Topical Then, Relevant Now … or is it?

The only thing necessary for the triumph of evil is for good men to do nothing.

– (generally attributed to) Edmund Burke


Exegesis (from the Greek ἐξήγησις from ἐξηγεῖσθαι ‘to lead out’) is a critical explanation or interpretation of a text, especially a religious text.

Quicksilver Night’s 2015 album Reliquary touched upon several subjects that might seem atypical, depending on your personal listening proclivities, and the song “Exegesis” is an example of one such. In general terms the song “Exegesis” is a broad message of warning at our societal predisposition to manipulate the props on the geopolitical stage with all of the attendant jingoism and scapegoating that energizes the process. History plainly shows where this often leads yet we blithely move ahead, unwilling or unable to discern the likely consequences of our meddling.

The first verse speaks to the process by which we look the other way as our civil liberties erode under the steadily rushing stream of “national security” and we compromise our societal values in service to some titular “patriotism”.

So expedient, slowly deviant…
Though subordinate, we all compromise…
Inarticulate, we still recognize
shadows rising…

The second verse refers to the unforeseen consequences of imperialistic meddling with sociopolitical dynamics in an environment where fanatical religious fundamentalism and/or deeply ingrained ethnic and sectarian resentments were suddenly liberated after simmering under decades of systemic oppression. To those unfamiliar with history it might seem that I was solely referring here to the rise of the nominal Islamic State but it goes far beyond that to encompass any number of historic events that can be characterized as having been thusly catalyzed.  For the record here, the Latin Hic sunt dracones (literally “here there are dragons”) is the warning on medieval maps about unknown dangers in an uncharted territory.

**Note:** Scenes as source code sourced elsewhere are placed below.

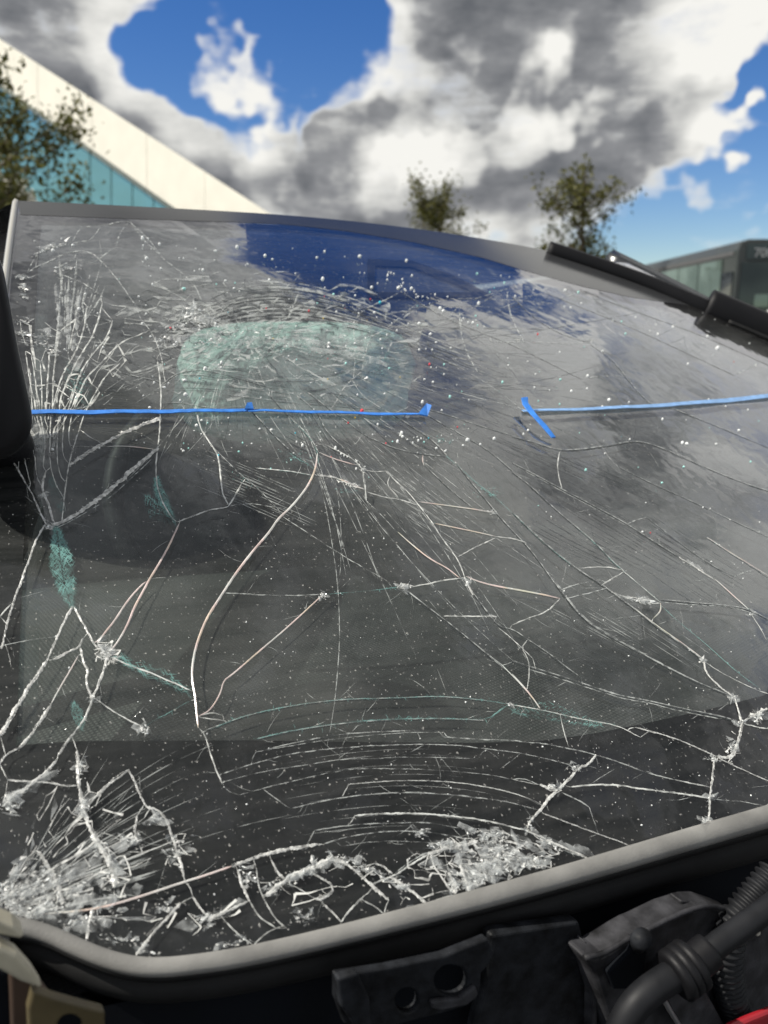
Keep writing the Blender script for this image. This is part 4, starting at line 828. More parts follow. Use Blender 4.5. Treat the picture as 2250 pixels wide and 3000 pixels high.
# fine web: branches off the main cracks and radials from the points of impact
def web():
    rng = np.random.default_rng(77); lines = []
    for ln in CRACKS.strip().split('\n'):
        a, *pp = ln.split(); P = resample(np.array([tuple(float(x) for x in p.split(',')) for p in pp]), 6)
        if a[0] == 'v' or len(P) < 4: continue
        for _ in range(int(len(P)/20)):
            k = int(rng.integers(1, len(P)-1)); d = unit(P[k+1] - P[k-1]); th = rng.choice([-1, 1])*rng.uniform(.25, 1.1); v = np.array([d[0]*math.cos(th) - d[1]*math.sin(th), d[0]*math.sin(th) + d[1]*math.cos(th)])*rng.choice([-1, 1]); L_ = rng.uniform(20, 90); b = rng.normal(0, .25)
            lines.append((np.array([P[k] + v*x + np.array([-v[1], v[0]])*b*x*x/L_ for x in np.linspace(0, L_, 8)]) + np.cumsum(rng.normal(0, .5, (8, 2)), 0), rng.uniform(.7, 1.5)))
    for (cx, cy), a0, a1, r0, r1, L0, L1, n in (((760, 1000), .15, 1.2, 60, 420, 200, 900, 70), ((760, 1000), -.25, .3, 250, 600, 150, 600, 40), ((700, 960), 1.2, 2.9, 60, 250, 80, 330, 34), ((10, 2650), -1.0, -.15, 40, 160, 160, 480, 22), ((140, 1330), 3.9, 5.6, 60, 260, 60, 200, 20)):
        for _ in range(n):
            a = rng.uniform(a0, a1); r = rng.uniform(r0, r1); L_ = rng.uniform(L0, L1); c = rng.normal(0, .12); x = np.linspace(r, r + L_, 14); aa = a + c*(x - r)/L_; lines.append((np.stack([cx + x*np.cos(aa), cy + x*np.sin(aa)], -1) + np.cumsum(rng.normal(0, .7, (14, 2)), 0), rng.uniform(1.0, 2.4)))
    for _ in range(24):                               # broken rings round the dish
        k = rng.uniform(.35, 1.15); a = rng.uniform(0, 6.28); da = rng.uniform(.2, .9); aa = np.linspace(a, a + da, 14); lines.append((np.stack([820 + 430*k*np.cos(aa), 1010 + 150*k*np.sin(aa) + 40*k*np.cos(aa)], -1) + np.cumsum(rng.normal(0, .8, (14, 2)), 0), rng.uniform(1.4, 3.4)))
    groups = {'hair': ([], []), 'hairw': ([], []), 'thin': ([], [])}
    for P, w in lines:
        lim = 690 + np.maximum(0, P[:, 0] - 800)*.17; low = np.interp(P[:, 0], inner[:, 0], inner[:, 1]) - 25
        P = P[(P[:, 1] > lim) & (P[:, 1] < low) & (P[:, 0] > 5) & (P[:, 0] < 2290)]
        if len(P) < 4: continue
        s, q, t = glass(P); wd = w*t/F*.5; wd = wd*np.minimum(1, np.minimum(np.arange(len(s)), np.arange(len(s))[::-1])/3 + .2)
        up = P[:, 1].mean() < 1500 and P[:, 0].mean() > 900; key = rng.choice(['hair', 'hairw', 'thin'], p=[.55, .3, .15] if up else [.12, .5, .38]); V, Fc = groups[key]
        v, f, *_ = ribbon(s, q, np.stack([wd, wd], -1), .0003, wd.mean()*.3, rng); o = len(V); V += v; Fc += [tuple(o + x for x in ff) for ff in f]
    for k, (V, Fc) in groups.items(): mk('hairline_cracks', V, Fc, k, screen)['kind'] = 'stuff'
web()

# feathers of green flakes (wide bands)
def feather(name, pts, wl, wr, m, dens, lw, seed, ang=.5):
    rng = np.random.default_rng(seed); P = resample(smooth_line(pts, 2), 1.5); s, q, t = glass(P); d = unit(np.stack([np.gradient(s), np.gradient(q)], -1)); nrm = np.stack([-d[:, 1], d[:, 0]], -1); V, Fc = [], []
    for i in range(len(s)):
        for _ in range(dens):
            sg = rng.choice([-1, 1]); W_ = (wl if sg < 0 else wr)*t[i]/F*math.sin(math.pi*min(.97, (i+3)/(len(s)+3))); o = rng.uniform(0, 1)**1.3*W_
            a = np.array([s[i], q[i]]) + nrm[i]*sg*o; v = unit(nrm[i]*sg*ang + d[i]*rng.choice([-1, 1])*rng.uniform(.5, 1.0)); ln = rng.uniform(.3, 1.0)*lw*t[i]/F; sd = np.array([-v[1], v[0]])*ln*rng.uniform(.03, .07)
            k = len(V); V += [a - sd, a + v*ln, a + sd]; Fc.append((k, k+1, k+2))
    V = np.array(V); V = pos(V[:, 0], V[:, 1], .0004)
    o = mk(name, V, Fc, m, screen); o['kind'] = 'stuff'; return o
feather('flake_band', [(165, 1545), (172, 1600), (182, 1680), (196, 1740), (212, 1780)], 26, 30, 'teal', 8, 22, 31)
feather('flake_band', [(458, 1400), (466, 1440), (482, 1480), (508, 1520)], 12, 14, 'teal', 8, 18, 32)
feather('flake_band', [(150, 1400), (168, 1450), (182, 1500)], 18, 18, 'teal', 4, 12, 33)
feather('flake_band', [(430, 1450), (470, 1500), (515, 1535)], 36, 6, 'teal', 2, 22, 34)
feather('flake_band', [(200, 1060), (225, 1130), (255, 1190)], 30, 40, 'teal', 3, 14, 35)
feather('flake_band', [(215, 2060), (235, 2110), (240, 2140)], 14, 14, 'teal', 5, 12, 36)
feather('flake_band', [(300, 1890), (315, 1915), (335, 1940)], 26, 26, 'crust', 6, 14, 37)
feather('flake_band', [(340, 1925), (450, 1975), (555, 2030)], 10, 26, 'teal', 1, 30, 38)
feather('flake_band', [(1500, 2085), (1600, 2100), (1760, 2125)], 6, 40, 'teal', 1, 22, 42)

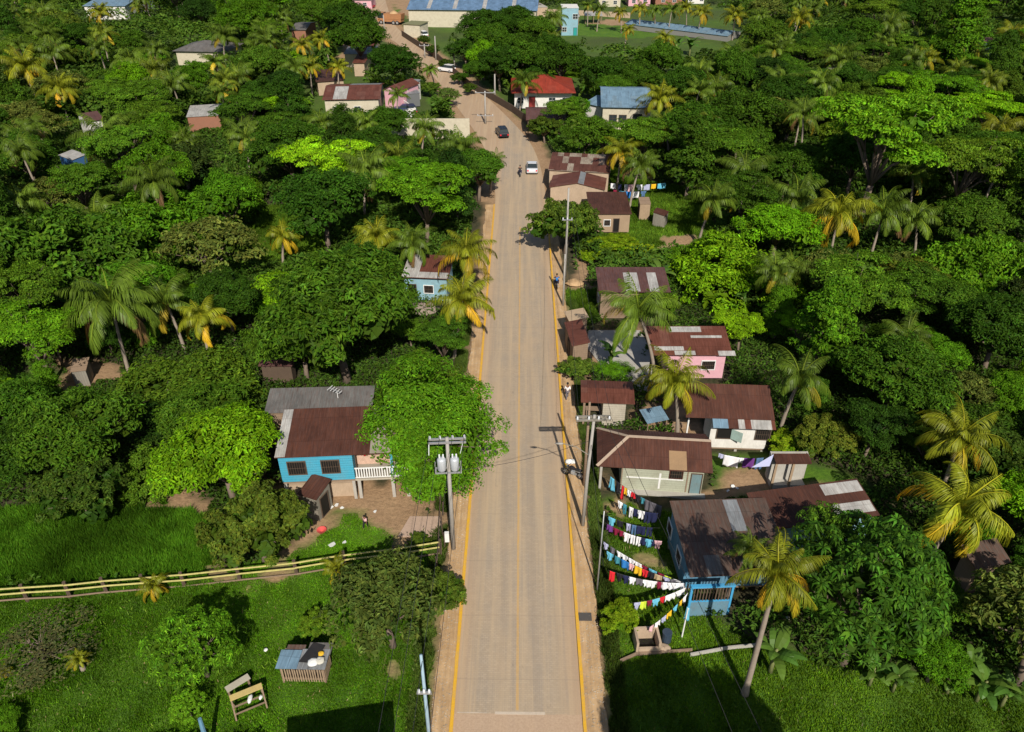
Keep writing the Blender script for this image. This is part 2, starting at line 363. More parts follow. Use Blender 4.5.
def road_mat():
    n = NT("road_pavers"); oc = n.n("ShaderNodeTexCoord").outputs["Object"]
    sp = n.n("ShaderNodeSeparateXYZ"); n.l(oc, sp.inputs[0]); x, y = sp.outputs[0], sp.outputs[1]
    br = n.n("ShaderNodeTexBrick"); n.l(oc, br.inputs[0]); br.inputs["Scale"].default_value = 1.0; br.inputs["Brick Width"].default_value = .24; br.inputs["Row Height"].default_value = .13
    br.inputs["Mortar Size"].default_value = .010; br.inputs["Color1"].default_value = (.38, .295, .205, 1); br.inputs["Color2"].default_value = (.44, .345, .245, 1); br.inputs["Mortar"].default_value = (.32, .255, .185, 1)
    c = br.outputs[0]
    streak = n.noise(n.mapr(oc, (1.3, .035, 1)), 1.0, 4, .6); st2 = n.noise(n.mapr(oc, (5, .09, 1)), 1.0, 3, .6)
    blot = n.noise(oc, .5, 6, .65); fine = n.noise(oc, 9, 4, .7)
    c = n.mix(n.math('MULTIPLY', n.ramp(blot, .4, .7), .45), c, (.29, .25, .205))
    # earth carried in from the verges, most along the kerbs
    ax = n.math('ABSOLUTE', x); e = n.math('ADD', n.math('MULTIPLY', n.math('SUBTRACT', ax, 2.35), .8), n.math('MULTIPLY', n.math('SUBTRACT', streak, .5), 1.5))
    c = n.mix(n.math('MULTIPLY', n.ramp(e, .0, .85), .75), c, (.44, .295, .18))
    c = n.mix(n.math('MULTIPLY', n.ramp(streak, .45, .62), .7), c, (.50, .375, .24))
    c = n.mix(n.math('MULTIPLY', n.ramp(st2, .5, .7), .3), c, (.27, .235, .20))
    c = n.mix(n.math('MULTIPLY', n.ramp(fine, .55, .75), .25), c, (.24, .21, .18))
    slab = n.math('FRACT', n.math('MULTIPLY', n.math('ADD', y, n.math('MULTIPLY', n.noise(oc, .6, 2), .12)), 1 / 4.6)); sj = n.math('SUBTRACT', 1.0, n.ramp(slab, .0, .018))
    c = n.mix(n.math('MULTIPLY', sj, .45), c, (.24, .19, .14))
    ty = n.math('ABSOLUTE', n.math('SUBTRACT', n.math('ABSOLUTE', n.math('SUBTRACT', n.math('ABSOLUTE', x), 1.75)), .72))
    tk = n.math('MULTIPLY', n.math('SUBTRACT', 1.0, n.ramp(ty, .0, .38)), n.ramp(n.noise(n.mapr(oc, (1, .05, 1)), 1.4, 3), .35, .6))
    c = n.mix(n.math('MULTIPLY', tk, .28), c, (.28, .22, .165))
    oil = n.ramp(n.noise(n.mapr(oc, (1.2, .5, 1)), 1.1, 5, .7), .64, .74); c = n.mix(n.math('MULTIPLY', oil, .4), c, (.16, .135, .11))
    wash = n.ramp(n.noise(n.mapr(oc, (.35, .12, 1)), 1.0, 5, .7), .5, .72); c = n.mix(n.math('MULTIPLY', wash, .55), c, (.46, .335, .215))
    # worn yellow centre line
    ln = n.math('LESS_THAN', n.math('ABSOLUTE', n.math('SUBTRACT', x, .02)), .075)
    yy = n.math('LESS_THAN', y, 96.0); y2 = n.math('GREATER_THAN', y, 25.6)
    wear = n.ramp(n.noise(n.mapr(oc, (4, .5, 1)), 2.2, 4, .7), .35, .62)
    k = n.math('MULTIPLY', n.math('MULTIPLY', n.math('MULTIPLY', ln, yy), y2), n.math('ADD', n.math('MULTIPLY', wear, .35), .25))
    c = n.mix(k, c, (.62, .34, .06))
    # where the pavers give way to earth, at both ends of the paved stretch
    far = n.ramp(n.math('ADD', n.math('MULTIPLY', y, .01), n.math('MULTIPLY', n.noise(oc, .25, 4), .12)), 1.10, 1.20)
    c = n.mix(far, c, n.mix(n.ramp(blot, .3, .7), (.50, .29, .14), (.62, .40, .22)))
    near = n.ramp(y, .0, 1.0)
    nd = n.math('LESS_THAN', n.math('ADD', y, n.math('MULTIPLY', n.math('SUBTRACT', blot, .5), .3)), 25.35)
    c = n.mix(n.math('MULTIPLY', nd, .8), c, n.mix(n.ramp(fine, .35, .65), (.42, .285, .19), (.52, .37, .25)))
    n.bump(n.math('ADD', n.math('MULTIPLY', br.outputs[1], -.6), n.math('MULTIPLY', fine, .6)), .35, .015)
    return n.done(c, .85)
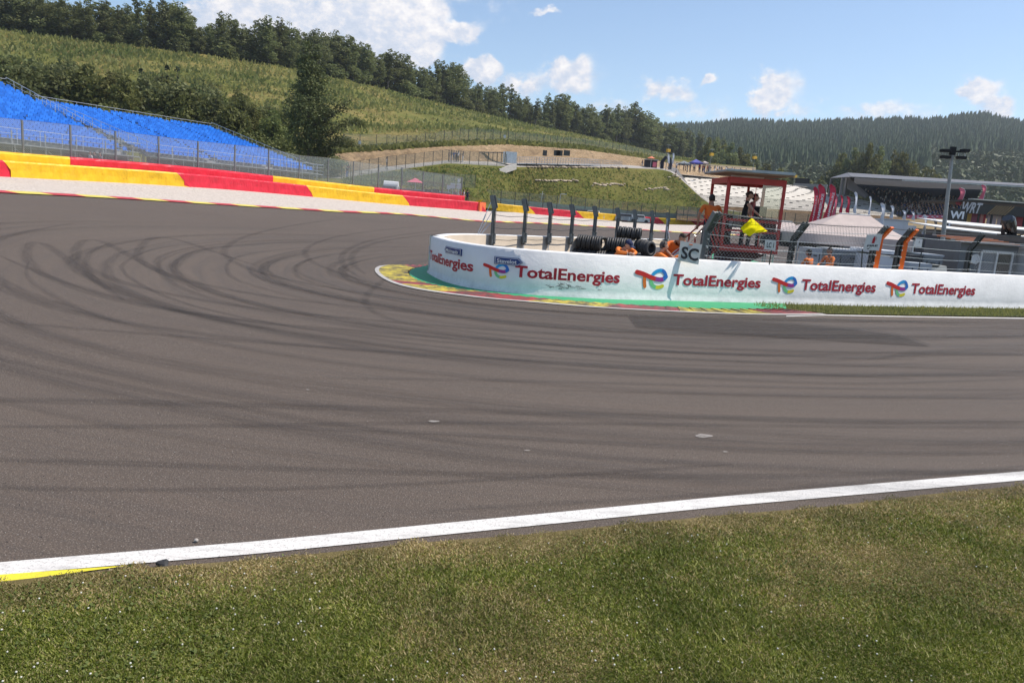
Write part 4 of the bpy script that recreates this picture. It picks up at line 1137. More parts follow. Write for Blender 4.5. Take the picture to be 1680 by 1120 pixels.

Protest innocence, ghosts of ignorance…
Bread on depths obscured, what do we dare bait?
Sinking unobserved, Hic sunt dracones
Pearls cast to swine…

Historically a scapegoat is an animal that would be symbolically burdened with of sins a community and driven away into the wilderness, carrying those transgressions away with it. Quis custodiet ipsos custodes? – Latin for “Who watches the watchmen?” or, perhaps better, “Who guards the guards themselves?” – is indeed the long-standing admonition to be wary of those in positions of unrestrained power.

So vicarious, martyred surrogates…
Drive the goat away (Quis custodiet…)
Blind, the sheep remain (ipsos custodes?)
Bleating the lines…

Marching in time…
Soft chime the bells…
Straight into hell…

I felt a strong desire to add some sort of summarizing paragraph but I sort of think what I’ve already presented here stands on its own and if it doesn’t then, rhetorically, what more could I possibly add anyway?

…except perhaps look around you and consider whether or not it might be happening now.